Last night was the fourth day for the banty chicks being allowed out into their yard, and it was the fourth night that Scott had to physically grab each one and toss it back inside for the night.  My memory sucks, unless it is for things in the ancient past or (as with all women) for wrongs done to me,  but I really don’t recall the last chickens being this pig-headed and downright stupid.  As I said, my memory being not the greatest for things like this, who knows.  They may have been just as slow to get the point.  Regardless, we do wish they’d begin to cooperate soon.  It’s lucky that once night falls, they all gather in a group near the outer door so it’s relatively easy for Scott to reach in and grab them.  Had they decided to pig-pile in the far corner, things would be decidedly more tense come nightfall.

The chicks are looking great, though, and it’s hard to believe they are only five weeks old.

In the big coop, we’ve been dealing with a broody black hen for the past few weeks.  We kick her out of the nestbox every time we see her, which is supposed to help break the broody cycle and has indeed worked in the past.  When broody, they no longer lay eggs, so it’s important to try to break the cycle.  I go out several times a day to check on them and replace their water, especially with this heat we’ve been having, and each time I also check for eggs and boot out the broody hen.  As of today, it appears we have THREE broody hens!  While we really love the cochins, these girls are very quick to go broody.  Once the young hens are integrated into the flock and begin to lay, it won’t be as bothersome since we will still be getting enough eggs.

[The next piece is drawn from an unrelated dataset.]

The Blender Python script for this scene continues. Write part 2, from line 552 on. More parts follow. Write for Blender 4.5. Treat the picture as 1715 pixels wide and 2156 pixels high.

And then there is Roo.  I’ve written about Roo here before, and how much we worried over him last winter when he seemed very arthritic and had such a hard time getting around.  Then how he recovered so completely come spring and we gave him his own harem of two in the small coop so we could collect and hatch fertile eggs.  Now he and his harem have been back in the big coop for weeks, and he has grown more and more obnoxious each day.  The Roo we loved has turned into an ass.  All I have to do is walk up to the coop and he comes charging at me.  Thank goodness we have their yard enclosed.  It’s for their safety, but the way things are now it’s also MY safety!  I showed Scott last night how Roo will follow me around the perimeter of the yard, in a very hostile manner.  He’s a small, feathered beast!  Maybe the addition of his daughters in another month or so will keep him frazzled enough that it will take the target off of me.  Or maybe he will feel he has that much more to defend and get worse!  He’d better watch his step, because he has some very lovely sons growing up right now that would love to take his place!